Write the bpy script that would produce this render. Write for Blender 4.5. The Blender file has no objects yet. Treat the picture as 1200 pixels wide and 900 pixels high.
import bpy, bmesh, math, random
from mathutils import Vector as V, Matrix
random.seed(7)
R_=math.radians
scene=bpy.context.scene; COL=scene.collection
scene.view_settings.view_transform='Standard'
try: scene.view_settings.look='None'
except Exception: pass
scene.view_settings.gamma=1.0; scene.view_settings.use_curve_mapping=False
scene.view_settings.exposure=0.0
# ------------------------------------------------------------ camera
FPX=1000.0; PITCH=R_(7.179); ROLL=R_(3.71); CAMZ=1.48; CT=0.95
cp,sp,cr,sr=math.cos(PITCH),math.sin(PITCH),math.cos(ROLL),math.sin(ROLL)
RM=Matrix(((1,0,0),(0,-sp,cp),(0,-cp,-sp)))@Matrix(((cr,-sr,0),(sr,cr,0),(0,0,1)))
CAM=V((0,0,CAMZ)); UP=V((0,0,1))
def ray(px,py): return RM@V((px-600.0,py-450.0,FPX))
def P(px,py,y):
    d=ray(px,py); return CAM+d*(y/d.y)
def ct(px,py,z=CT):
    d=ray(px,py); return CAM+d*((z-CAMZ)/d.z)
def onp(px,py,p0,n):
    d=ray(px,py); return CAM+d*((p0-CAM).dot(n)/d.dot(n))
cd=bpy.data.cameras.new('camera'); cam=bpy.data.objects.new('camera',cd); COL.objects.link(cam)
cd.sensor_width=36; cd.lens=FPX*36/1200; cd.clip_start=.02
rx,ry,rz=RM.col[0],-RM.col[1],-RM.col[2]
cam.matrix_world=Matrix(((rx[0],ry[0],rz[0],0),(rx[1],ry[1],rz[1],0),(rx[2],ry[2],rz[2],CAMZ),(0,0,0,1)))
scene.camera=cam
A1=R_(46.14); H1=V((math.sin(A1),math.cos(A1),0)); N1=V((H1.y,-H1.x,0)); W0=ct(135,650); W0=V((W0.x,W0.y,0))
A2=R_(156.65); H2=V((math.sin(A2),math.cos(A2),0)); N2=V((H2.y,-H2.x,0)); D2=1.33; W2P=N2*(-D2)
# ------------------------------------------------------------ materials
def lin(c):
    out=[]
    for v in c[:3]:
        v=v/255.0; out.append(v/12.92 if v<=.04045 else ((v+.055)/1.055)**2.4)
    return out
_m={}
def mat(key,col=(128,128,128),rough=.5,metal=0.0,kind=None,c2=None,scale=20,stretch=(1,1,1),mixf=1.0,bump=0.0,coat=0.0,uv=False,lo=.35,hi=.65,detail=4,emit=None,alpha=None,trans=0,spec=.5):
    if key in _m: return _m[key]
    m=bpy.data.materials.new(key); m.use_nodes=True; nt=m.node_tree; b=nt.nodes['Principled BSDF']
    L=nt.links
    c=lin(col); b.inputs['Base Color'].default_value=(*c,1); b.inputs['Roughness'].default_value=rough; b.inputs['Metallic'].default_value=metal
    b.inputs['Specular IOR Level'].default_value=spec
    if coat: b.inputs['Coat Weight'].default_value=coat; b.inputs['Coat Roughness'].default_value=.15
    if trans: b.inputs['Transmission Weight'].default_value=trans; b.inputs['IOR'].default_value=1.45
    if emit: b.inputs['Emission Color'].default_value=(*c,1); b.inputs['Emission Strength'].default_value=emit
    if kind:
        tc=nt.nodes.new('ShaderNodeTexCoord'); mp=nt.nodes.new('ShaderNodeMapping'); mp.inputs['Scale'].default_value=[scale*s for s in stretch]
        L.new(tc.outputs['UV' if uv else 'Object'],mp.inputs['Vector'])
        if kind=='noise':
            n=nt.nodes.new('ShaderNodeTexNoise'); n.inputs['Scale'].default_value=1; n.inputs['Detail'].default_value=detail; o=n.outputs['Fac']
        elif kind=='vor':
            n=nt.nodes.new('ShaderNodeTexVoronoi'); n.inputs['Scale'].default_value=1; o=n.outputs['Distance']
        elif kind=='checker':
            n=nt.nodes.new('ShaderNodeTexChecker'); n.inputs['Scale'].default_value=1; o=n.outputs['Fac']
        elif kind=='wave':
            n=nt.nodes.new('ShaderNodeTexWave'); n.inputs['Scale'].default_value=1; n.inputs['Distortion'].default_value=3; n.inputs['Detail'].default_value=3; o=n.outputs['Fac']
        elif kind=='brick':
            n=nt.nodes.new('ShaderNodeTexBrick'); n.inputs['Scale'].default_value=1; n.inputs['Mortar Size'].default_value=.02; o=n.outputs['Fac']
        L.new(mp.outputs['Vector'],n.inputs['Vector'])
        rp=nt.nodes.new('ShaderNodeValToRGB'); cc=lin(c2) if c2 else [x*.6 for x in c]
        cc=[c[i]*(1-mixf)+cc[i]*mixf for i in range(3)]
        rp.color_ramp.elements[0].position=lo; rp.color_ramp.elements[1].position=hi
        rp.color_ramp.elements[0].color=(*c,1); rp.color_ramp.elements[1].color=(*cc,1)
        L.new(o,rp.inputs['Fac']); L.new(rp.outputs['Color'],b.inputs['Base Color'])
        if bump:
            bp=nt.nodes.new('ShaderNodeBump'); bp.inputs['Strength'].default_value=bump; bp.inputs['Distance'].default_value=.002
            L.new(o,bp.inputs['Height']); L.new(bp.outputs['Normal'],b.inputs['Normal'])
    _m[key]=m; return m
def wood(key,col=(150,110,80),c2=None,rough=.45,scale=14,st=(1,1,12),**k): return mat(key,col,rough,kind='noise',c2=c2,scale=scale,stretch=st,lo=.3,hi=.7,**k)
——
Reproduce all of the material above word for word.

Write the bpy script that would produce this render. Write for Blender 4.5. The Blender file has no objects yet. Treat the picture as 1200 pixels wide and 900 pixels high.
import bpy, bmesh, math, random
from mathutils import Vector as V, Matrix
random.seed(7)
R_=math.radians
scene=bpy.context.scene; COL=scene.collection
scene.view_settings.view_transform='Standard'
try: scene.view_settings.look='None'
except Exception: pass
scene.view_settings.gamma=1.0; scene.view_settings.use_curve_mapping=False
scene.view_settings.exposure=0.0
# ------------------------------------------------------------ camera
FPX=1000.0; PITCH=R_(7.179); ROLL=R_(3.71); CAMZ=1.48; CT=0.95
cp,sp,cr,sr=math.cos(PITCH),math.sin(PITCH),math.cos(ROLL),math.sin(ROLL)
RM=Matrix(((1,0,0),(0,-sp,cp),(0,-cp,-sp)))@Matrix(((cr,-sr,0),(sr,cr,0),(0,0,1)))
CAM=V((0,0,CAMZ)); UP=V((0,0,1))
def ray(px,py): return RM@V((px-600.0,py-450.0,FPX))
def P(px,py,y):
    d=ray(px,py); return CAM+d*(y/d.y)
def ct(px,py,z=CT):
    d=ray(px,py); return CAM+d*((z-CAMZ)/d.z)
def onp(px,py,p0,n):
    d=ray(px,py); return CAM+d*((p0-CAM).dot(n)/d.dot(n))
cd=bpy.data.cameras.new('camera'); cam=bpy.data.objects.new('camera',cd); COL.objects.link(cam)
cd.sensor_width=36; cd.lens=FPX*36/1200; cd.clip_start=.02
rx,ry,rz=RM.col[0],-RM.col[1],-RM.col[2]
cam.matrix_world=Matrix(((rx[0],ry[0],rz[0],0),(rx[1],ry[1],rz[1],0),(rx[2],ry[2],rz[2],CAMZ),(0,0,0,1)))
scene.camera=cam
A1=R_(46.14); H1=V((math.sin(A1),math.cos(A1),0)); N1=V((H1.y,-H1.x,0)); W0=ct(135,650); W0=V((W0.x,W0.y,0))
A2=R_(156.65); H2=V((math.sin(A2),math.cos(A2),0)); N2=V((H2.y,-H2.x,0)); D2=1.33; W2P=N2*(-D2)
# ------------------------------------------------------------ materials
def lin(c):
    out=[]
    for v in c[:3]:
        v=v/255.0; out.append(v/12.92 if v<=.04045 else ((v+.055)/1.055)**2.4)
    return out
_m={}
def mat(key,col=(128,128,128),rough=.5,metal=0.0,kind=None,c2=None,scale=20,stretch=(1,1,1),mixf=1.0,bump=0.0,coat=0.0,uv=False,lo=.35,hi=.65,detail=4,emit=None,alpha=None,trans=0,spec=.5):
    if key in _m: return _m[key]
    m=bpy.data.materials.new(key); m.use_nodes=True; nt=m.node_tree; b=nt.nodes['Principled BSDF']
    L=nt.links
    c=lin(col); b.inputs['Base Color'].default_value=(*c,1); b.inputs['Roughness'].default_value=rough; b.inputs['Metallic'].default_value=metal
    b.inputs['Specular IOR Level'].default_value=spec
    if coat: b.inputs['Coat Weight'].default_value=coat; b.inputs['Coat Roughness'].default_value=.15
    if trans: b.inputs['Transmission Weight'].default_value=trans; b.inputs['IOR'].default_value=1.45
    if emit: b.inputs['Emission Color'].default_value=(*c,1); b.inputs['Emission Strength'].default_value=emit
    if kind:
        tc=nt.nodes.new('ShaderNodeTexCoord'); mp=nt.nodes.new('ShaderNodeMapping'); mp.inputs['Scale'].default_value=[scale*s for s in stretch]
        L.new(tc.outputs['UV' if uv else 'Object'],mp.inputs['Vector'])
        if kind=='noise':
            n=nt.nodes.new('ShaderNodeTexNoise'); n.inputs['Scale'].default_value=1; n.inputs['Detail'].default_value=detail; o=n.outputs['Fac']
        elif kind=='vor':
            n=nt.nodes.new('ShaderNodeTexVoronoi'); n.inputs['Scale'].default_value=1; o=n.outputs['Distance']
        elif kind=='checker':
            n=nt.nodes.new('ShaderNodeTexChecker'); n.inputs['Scale'].default_value=1; o=n.outputs['Fac']
        elif kind=='wave':
            n=nt.nodes.new('ShaderNodeTexWave'); n.inputs['Scale'].default_value=1; n.inputs['Distortion'].default_value=3; n.inputs['Detail'].default_value=3; o=n.outputs['Fac']
        elif kind=='brick':
            n=nt.nodes.new('ShaderNodeTexBrick'); n.inputs['Scale'].default_value=1; n.inputs['Mortar Size'].default_value=.02; o=n.outputs['Fac']
        L.new(mp.outputs['Vector'],n.inputs['Vector'])
        rp=nt.nodes.new('ShaderNodeValToRGB'); cc=lin(c2) if c2 else [x*.6 for x in c]
        cc=[c[i]*(1-mixf)+cc[i]*mixf for i in range(3)]
        rp.color_ramp.elements[0].position=lo; rp.color_ramp.elements[1].position=hi
        rp.color_ramp.elements[0].color=(*c,1); rp.color_ramp.elements[1].color=(*cc,1)
        L.new(o,rp.inputs['Fac']); L.new(rp.outputs['Color'],b.inputs['Base Color'])
        if bump:
            bp=nt.nodes.new('ShaderNodeBump'); bp.inputs['Strength'].default_value=bump; bp.inputs['Distance'].default_value=.002
            L.new(o,bp.inputs['Height']); L.new(bp.outputs['Normal'],b.inputs['Normal'])
    _m[key]=m; return m
def wood(key,col=(150,110,80),c2=None,rough=.45,scale=14,st=(1,1,12),**k): return mat(key,col,rough,kind='noise',c2=c2,scale=scale,stretch=st,lo=.3,hi=.7,**k)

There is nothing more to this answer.